DATASET EXTRACT:
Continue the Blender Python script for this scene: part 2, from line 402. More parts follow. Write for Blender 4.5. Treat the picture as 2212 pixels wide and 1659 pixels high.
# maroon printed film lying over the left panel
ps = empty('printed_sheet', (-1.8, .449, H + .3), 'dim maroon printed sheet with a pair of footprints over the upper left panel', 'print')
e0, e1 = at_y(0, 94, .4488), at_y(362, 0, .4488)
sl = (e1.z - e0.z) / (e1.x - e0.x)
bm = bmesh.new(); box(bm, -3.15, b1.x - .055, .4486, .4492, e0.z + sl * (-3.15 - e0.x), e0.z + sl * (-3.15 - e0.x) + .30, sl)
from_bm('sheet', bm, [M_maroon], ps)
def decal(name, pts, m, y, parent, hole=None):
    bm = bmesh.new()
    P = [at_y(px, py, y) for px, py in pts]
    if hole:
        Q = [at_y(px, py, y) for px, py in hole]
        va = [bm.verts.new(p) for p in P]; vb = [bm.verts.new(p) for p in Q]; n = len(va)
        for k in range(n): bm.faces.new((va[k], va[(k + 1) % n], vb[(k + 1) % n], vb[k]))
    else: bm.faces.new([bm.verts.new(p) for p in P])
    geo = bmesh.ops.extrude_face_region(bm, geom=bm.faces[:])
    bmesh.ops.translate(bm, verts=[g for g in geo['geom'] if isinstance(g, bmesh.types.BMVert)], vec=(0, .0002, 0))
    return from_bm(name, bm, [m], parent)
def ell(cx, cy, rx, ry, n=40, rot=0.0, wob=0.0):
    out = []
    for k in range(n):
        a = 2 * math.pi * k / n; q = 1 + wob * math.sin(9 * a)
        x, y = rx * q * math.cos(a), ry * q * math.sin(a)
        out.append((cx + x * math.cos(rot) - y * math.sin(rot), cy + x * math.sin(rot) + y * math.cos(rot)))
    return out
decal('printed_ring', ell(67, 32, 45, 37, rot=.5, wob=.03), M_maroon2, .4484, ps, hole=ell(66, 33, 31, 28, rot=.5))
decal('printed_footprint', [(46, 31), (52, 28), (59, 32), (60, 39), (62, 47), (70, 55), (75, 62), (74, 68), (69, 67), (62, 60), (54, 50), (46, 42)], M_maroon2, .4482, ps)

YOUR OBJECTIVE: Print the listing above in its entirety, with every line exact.

RIGHT ANSWER:
Continue the Blender Python script for this scene: part 2, from line 402. More parts follow. Write for Blender 4.5. Treat the picture as 2212 pixels wide and 1659 pixels high.
# maroon printed film lying over the left panel
ps = empty('printed_sheet', (-1.8, .449, H + .3), 'dim maroon printed sheet with a pair of footprints over the upper left panel', 'print')
e0, e1 = at_y(0, 94, .4488), at_y(362, 0, .4488)
sl = (e1.z - e0.z) / (e1.x - e0.x)
bm = bmesh.new(); box(bm, -3.15, b1.x - .055, .4486, .4492, e0.z + sl * (-3.15 - e0.x), e0.z + sl * (-3.15 - e0.x) + .30, sl)
from_bm('sheet', bm, [M_maroon], ps)
def decal(name, pts, m, y, parent, hole=None):
    bm = bmesh.new()
    P = [at_y(px, py, y) for px, py in pts]
    if hole:
        Q = [at_y(px, py, y) for px, py in hole]
        va = [bm.verts.new(p) for p in P]; vb = [bm.verts.new(p) for p in Q]; n = len(va)
        for k in range(n): bm.faces.new((va[k], va[(k + 1) % n], vb[(k + 1) % n], vb[k]))
    else: bm.faces.new([bm.verts.new(p) for p in P])
    geo = bmesh.ops.extrude_face_region(bm, geom=bm.faces[:])
    bmesh.ops.translate(bm, verts=[g for g in geo['geom'] if isinstance(g, bmesh.types.BMVert)], vec=(0, .0002, 0))
    return from_bm(name, bm, [m], parent)
def ell(cx, cy, rx, ry, n=40, rot=0.0, wob=0.0):
    out = []
    for k in range(n):
        a = 2 * math.pi * k / n; q = 1 + wob * math.sin(9 * a)
        x, y = rx * q * math.cos(a), ry * q * math.sin(a)
        out.append((cx + x * math.cos(rot) - y * math.sin(rot), cy + x * math.sin(rot) + y * math.cos(rot)))
    return out
decal('printed_ring', ell(67, 32, 45, 37, rot=.5, wob=.03), M_maroon2, .4484, ps, hole=ell(66, 33, 31, 28, rot=.5))
decal('printed_footprint', [(46, 31), (52, 28), (59, 32), (60, 39), (62, 47), (70, 55), (75, 62), (74, 68), (69, 67), (62, 60), (54, 50), (46, 42)], M_maroon2, .4482, ps)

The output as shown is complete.